The second half of the presentation was dedicated to the issuance of the second book of the Text+Context series launched by the Fakt Publishers. The first book is dedicated to Dante, his Divine Comedy and its Ukrainian echo. The second is about Lesia Ukrainka, her Forest Song (“To them my soul will speak...”) and its interpretations. The compilation was done by the noted literary critic and Kyiv-Mohyla Professor Vira Aheyeva, Ph.D. in philology. Apart from the poem and a supplement made up of Volyn folk tunes selected by Ukrainka for the work, a broad context is provided in keeping with the series concept, a fundamental monograph by the compiler, titled “The Unromantic Dual World of the Forest Song,” incorporating Lesia Ukrayinka’s private correspondence (mentioning the poem), and “Studies.” The epistolary part contains three letters, two addressed to Ahatanhel Krymsky and one to her mother Olena Kosach. Chapter “Studies” also consists of three works: V. Petrov’s “Forest Song,” P. Ponomariov’s “The Folk Sources of Lesia Ukrayinka’s Forest Song,” and I. Dzendzelivsky’s “The Vocabulary of Demonology in Lesia Ukrayinka’s Fairy Tale Drama Forest Song.” Put together, they provide for a quite comprehensive analysis of this drama in verse. However, certain critical remarks, concerning the “literacy” of this material seem in order. Thus, on page 172, there is an error distorting an idiomatic expression meaning “over centuries.” Even though it is borrowed from a text using archaic grammar, this mistake ought to have been corrected, the more so that the book is obviously meant to help teachers of Ukrainian literature better understand Forest Song and rid their students (mostly girls) of worn out cliches when taking entrance exams for universities with emphasis on the humanities, as one of the three composition topics invariably relates to Lesia Ukrainka in general or Forest Song in particular. Worse, on p. 202 Dzendzelivsky quotes, “...the sound of L in the Little Russian dialect becomes V...” Sound transfer is not the point, but the use of the word dialect – it is inadmissible, smacking of the notorious imperial circulars of the nineteenth century. The attempt to ascertain the etymology of mavka is interesting but weakened by dubious argumentation. Good thing that it mostly refers to rusalka, or mermaid, and that the author did not go so far as to associate it with the heathen Roman feast of rosalia, which later spread in the Balkans and then east.

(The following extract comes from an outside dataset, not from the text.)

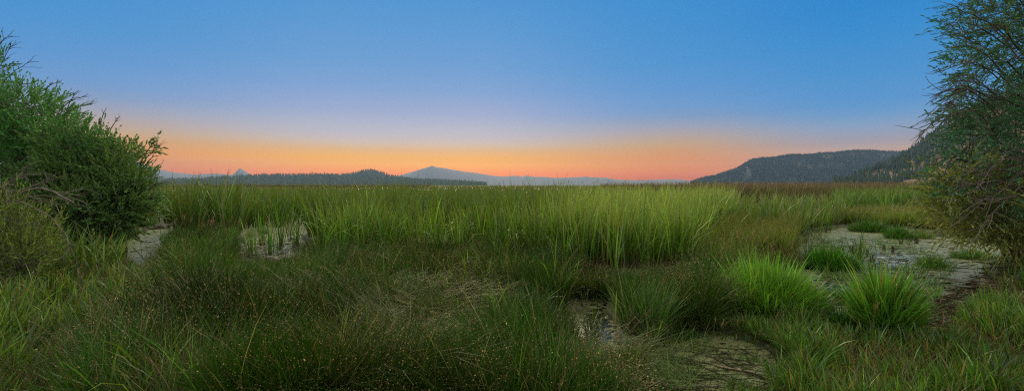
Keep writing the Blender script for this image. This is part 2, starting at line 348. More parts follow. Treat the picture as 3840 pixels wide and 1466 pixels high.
def place_forest(name, surf, n, prange, trange, hr, label, variants=4, tiers=4, sides=3, gap=None, wid=.17, tint=(1, 1, 1), tpow=1.0):
    px = R.uniform(*prange, n); t = trange[0]+(trange[1]-trange[0])*R.uniform(0, 1, n)**tpow
    if gap is not None:
        ok = gap(px, t); px = px[ok]; t = t[ok]
    P = surf(px, t); n = len(P); h = R.uniform(*hr, n)*np.exp(R.normal(0, .12, n)); mb = MB()
    for v in range(variants):
        s = np.arange(n) % variants == v; V, Fc = conifer_arrays(tiers, sides, 40+v, wid=wid)
        p = P[s]; hh = h[s]; a = R.uniform(0, 6.28, len(p)); ws = R.uniform(.75, 1.35, len(p))
        X = V[None, :, 0]*np.cos(a)[:, None]-V[None, :, 1]*np.sin(a)[:, None]; Yv = V[None, :, 0]*np.sin(a)[:, None]+V[None, :, 1]*np.cos(a)[:, None]
        VV = np.stack([p[:, 0, None]+X*(hh*ws)[:, None], p[:, 1, None]+Yv*(hh*ws)[:, None], p[:, 2, None]-.3+V[None, :, 2]*hh[:, None]], -1)
        ff = Fc[None]+(np.arange(len(p))*len(V))[:, None, None]
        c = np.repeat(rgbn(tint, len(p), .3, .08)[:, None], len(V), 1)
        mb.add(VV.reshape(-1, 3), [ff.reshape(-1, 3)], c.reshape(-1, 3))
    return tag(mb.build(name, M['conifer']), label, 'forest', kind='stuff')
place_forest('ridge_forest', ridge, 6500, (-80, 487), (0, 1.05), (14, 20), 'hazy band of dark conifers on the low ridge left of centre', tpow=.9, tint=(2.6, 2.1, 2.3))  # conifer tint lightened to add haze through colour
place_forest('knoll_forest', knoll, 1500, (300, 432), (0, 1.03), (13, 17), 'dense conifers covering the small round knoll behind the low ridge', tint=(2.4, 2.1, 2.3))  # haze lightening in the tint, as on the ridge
def gap_mid(px, t):
    g = vnoise(px/9, t*7, 21); bare = smooth(775, 735, px)*smooth(.5, .1, t)*.35+smooth(.18, 0, t)*.1
    return R.uniform(0, 1, len(px)) > np.where(g < .20+bare, .8, .02)
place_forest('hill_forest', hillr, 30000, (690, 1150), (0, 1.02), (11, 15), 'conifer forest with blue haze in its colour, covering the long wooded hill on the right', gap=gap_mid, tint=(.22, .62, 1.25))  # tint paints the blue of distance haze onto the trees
def gap_near(px, t):
    g = vnoise(px/14, t*5, 31)
    return R.uniform(0, 1, len(px)) > np.where(g < .26+.32*smooth(.35, .0, t), .93, .04)
place_forest('slope_forest', nearh, 6500, (832, 1250), (.14, 1.02), (11, 16), 'dark conifers crowding the upper part of the near slope behind the willow', tiers=5, sides=4, gap=gap_near, tint=(.8, 1.1, 1.0))
# the conifers that show largest: individuals on the near slope
protos = []
for v in range(5):
    V, Fc = conifer_arrays(8, 6, 80+v, wid=.2)
    m = mesh('conifer', V, [Fc], M['conifer'], col=rgbn((1.3, 1.4, 1.05), len(V), .25, .05)); protos.append(m)
px = R.uniform(838, 960, 900); t = R.uniform(0, 1, 900)**1.7*.98
skyl = R.uniform(0, 1, 900) < .16; t = np.where(skyl, R.uniform(.93, 1.01, 900), t)
g = vnoise(px/10, t*8, 33); keep = (g > np.where(t < .3, .42, .2)) | skyl
px = px[keep]; t = t[keep]; P = nearh(px, t); order = np.arange(len(px))[:285]
for q, i in enumerate(order):
    o = protos[q] if q < 5 else protos[q % 5].copy()
    if q >= 5: COL.objects.link(o)
    hgt = float(R.uniform(11, 17)) if t[i] < .35 else float(R.uniform(10, 15))
    o.location = (float(P[i, 0]), float(P[i, 1]), float(P[i, 2])-.4); o.rotation_euler = (0, 0, float(R.uniform(0, 6.28)))
    w_ = hgt*float(R.uniform(.85, 1.3)); o.scale = (w_, w_, hgt)
    if t[i] > .9: tag(o, 'small dark conifer standing on the skyline of the near slope', 'conifer', 'conifers along the skyline of the near slope')
    elif t[i] < .3: tag(o, 'dark conifer among bare orange ground at the foot of the near slope', 'conifer', 'conifers at the foot of the near slope')
    else: tag(o, 'dark conifer halfway up the near slope on the right', 'conifer', 'conifers halfway up the near slope')
# thin pale post at the far reed edge
V, f = tubes(np.array([[W(921, 190, 60), W(921, 183, 60), W(921.3, 177.5, 60)]]), np.array([[.06, .055, .045]]), 6)
tag(mesh('post', V, f, M['post']), 'thin pale bare post rising from far reeds below the near slope', 'post')

# ------------------------------------------------------------------ reed beds
def reedbed(name, label, n, poly, hfun, w, col, base=(.05, .04, .015), tip=None, lean=(.0, .16), bend=(.0, .5), segs=4, droop=.04, prof='reed', mat='reed', wscale=45, clump=0, jit=.25, hue=.09, wind=None, mix=None, fan=0, rag=9):
    P = scatter(n//fan if fan else n, poly, rag=rag)
    if fan:
        P = np.repeat(P, fan, 0); fa = R.uniform(0, 2*np.pi, len(P)); fr = R.uniform(.02, .11, len(P)); P[:, 0] += np.cos(fa)*fr; P[:, 1] += np.sin(fa)*fr
        fc = np.repeat(rgbn((1, 1, 1), len(P)//fan, .22, .07), fan, 0); fh = np.repeat(np.exp(R.normal(0, .09, len(P)//fan)), fan)
    else: fc = np.ones((len(P), 3)); fh = np.ones(len(P)); fa = None
    N = len(P); Y = P[:, 1]
    if clump:
        keep = vnoise(P[:, 0]*clump, P[:, 1]*clump, 41)+R.uniform(-.25, .25, N) > .36
        P = P[keep]; N = len(P); Y = P[:, 1]; fc = fc[keep]; fh = fh[keep]; fa = fa[keep] if fan else None
    h = hfun(P)*fh*(1+.13*R.normal(0, 1, N).clip(-2.5, 1.6)); az = R.uniform(0, 2*np.pi, N) if fa is None else fa
    if wind is not None: az = np.where(R.uniform(0, 1, N) < wind[1], wind[0]+R.normal(0, .6, N), az)
    le = np.abs(R.normal(lean[0], lean[1], N)); be = np.abs(R.normal(bend[0], bend[1], N))
    d = R.uniform(0, 1, N) < droop; be = np.where(d, R.uniform(1.5, 2.6, N), be)
    c = rgbn(col, N, jit, hue)*fc
    pn = vnoise(P[:, 0]*.35, P[:, 1]*.35, 51)[:, None]; c = c*(.75+.5*pn)
    if mix is not None:
        k = R.uniform(0, 1, N) < mix[1]; c[k] = rgbn(mix[0], k.sum(), .2, .06)
    ww = w*np.exp(R.normal(0, .2, N))*(1+Y/wscale)
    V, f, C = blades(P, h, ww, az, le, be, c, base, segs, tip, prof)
    return tag(mesh(name, V, f, M[mat], col=C), label, 'reeds', kind='stuff')
def hcat(P):
    Y = P[:, 1]; n = vnoise(P[:, 0]*.5, Y*.5, 61)
    return np.where(Y < 26, 1.85+.62*n, 2.1+.25*n)
# tall cattails on the left and in the middle
reedbed('cattails', 'tall dark green cattail bed reaching from the left willow to the middle', 30000,
        [(-60,236),(150,240),(162,246),(238,243),(250,232),(300,224),(310,244),(330,246),(420,247),(480,245),(570,246),(590,216),(600,199),(-60,199)], hcat, .028,
        (.060, .135, .012), tip=(.115, .17, .025), droop=.05, mix=((.22, .17, .075), .05), clump=1.2, fan=7, jit=.32)
reedbed('cattail_stand', 'bright lime green stand of cattails right of the centre', 12000,
        [(540,240),(556,262),(566,276),(588,270),(606,284),(626,276),(650,284),(672,272),(690,276),(706,258),(728,246),(750,214),(700,203),(560,202),(540,220)],
        lambda P: 1.62+.42*smooth(11, 20, P[:, 1])+.2*vnoise(P[:, 0], P[:, 1], 63), .025, (.12, .26, .020), tip=(.27, .33, .09), droop=.05, lean=(.03, .13), bend=(.05, .35), mix=((.24, .2, .08), .05), clump=1.3, wind=(.2, .4), fan=5, jit=.36, rag=36)
reedbed('front_cattails', 'loose cattail blades in front of the dark cattail wall', 3000, [(310,262),(330,242),(420,242),(575,240),(600,268),(560,272),(480,256),(400,262)], lambda P: 1.35+.6*vnoise(P[:, 0], P[:, 1], 64), .024, (.095, .20, .02), tip=(.17, .22, .05), droop=.12, fan=5, clump=.9, jit=.35)
reedbed('far_reeds', 'far olive reed bed stretching along the horizon', 26000,
        [(-160,204),(700,204),(900,201),(1180,201),(1180,186.2),(-160,186.2)], lambda P: 2.12+.28*vnoise(P[:, 0]*.12, P[:, 1]*.12, 65)+0*P[:, 0], .02, (.115, .145, .035), tip=(.15, .13, .06), segs=3, wscale=20, droop=0, mix=((.17, .11, .055), .35))
reedbed('bulrushes', 'straight brown bulrush stand along the right horizon', 20000,
        [(600,197),(650,202),(700,206),(930,206),(950,199),(930,195),(600,193)], lambda P: 2.62+.2*vnoise(P[:, 0]*.2, P[:, 1]*.2, 67), .014, (.085, .085, .032), base=(.03, .045, .012), tip=(.16, .105, .06), segs=3, wscale=18, droop=0, lean=(0, .07), bend=(.02, .2), wind=(.1, .8), prof='rush')
reedbed('far_marsh_reeds', 'green reeds behind the pond near the right willow', 11000,
        [(842,212),(870,216),(900,219),(1000,221),(1180,222),(1180,203),(830,204)], lambda P: 2.0+.35*vnoise(P[:, 0]*.4, P[:, 1]*.4, 69), .026, (.085, .19, .022), tip=(.13, .2, .05), wscale=30, segs=3, droop=.02)
reedbed('marsh_grass', 'yellow-green grass between bright cattails and right pond', 26000,
        [(688,262),(712,234),(700,217),(760,216),(850,216),(1160,219),(1160,232),(985,233),(930,234),(880,229),(846,225),(812,231),(795,244),(792,266),(740,270),(705,272)],
        lambda P: .88-.1*smooth(20, 30, P[:, 1])+.35*vnoise(P[:, 0]*.5, P[:, 1]*.5, 71), .015, (.125, .20, .024), tip=(.20, .20, .07), wscale=22, droop=.05, lean=(.05, .22), bend=(.1, .5), segs=3, prof='grass', mat='grass', mix=((.22, .17, .06), .10))
reedbed('scattered_reeds', 'sparse taller reeds rising from the grass right of centre', 1500,
        [(695,250),(712,222),(760,213),(850,213),(835,236),(800,244),(740,250)], lambda P: 1.65+.4*vnoise(P[:, 0], P[:, 1], 72), .030, (.09, .18, .025), tip=(.2, .25, .09), clump=.8, droop=.03)
reedbed('willow_foot_reeds', 'sparse dark reeds around the foot of the left willow', 1600,
        [(-60,262),(60,262),(118,252),(118,236),(-60,236)], lambda P: 1.0+.5*vnoise(P[:, 0], P[:, 1], 73), .016, (.07, .14, .022), droop=.1)
# seed heads above the far reeds, tan haze of tips on the left horizon
P = scatter(2600, [(160,215),(430,212),(430,193),(160,193)]); P[:, 2] = 2.12+.2*vnoise(P[:, 0]*.12, P[:, 1]*.12, 65)+R.normal(0, .06, len(P))
V, f = spindles(P, R.normal(0, .25, (len(P), 3))+[0, 0, 1], R.uniform(.12, .25, len(P)), R.uniform(.02, .035, len(P))*(1+P[:, 1]/60))
tag(mesh('reed_seed_heads', V, f, M['dry'], col=np.repeat(rgbn((.22, .19, .09), len(P)), 5, 0)), 'pale feathery seed heads over the left horizon reeds', 'seed heads', kind='stuff')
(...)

Perhaps some optimism will be added by joking like Ivan Malkovych who promises to publish the world children’s blockbuster Harry Potter series. There are also characters called poterchata in Ukrayinka’s Forest Song. The resemblance is not only strangely homophonic, but also points to an undisguised conflict with the Christian tradition. Poterchata is a folk notion meaning children dying before baptism; Joan Rowling’s heroes are also far from being traditionally Anglican. However, we will not accuse the British author of plagiarism, because everything in this world is so closely intertwined.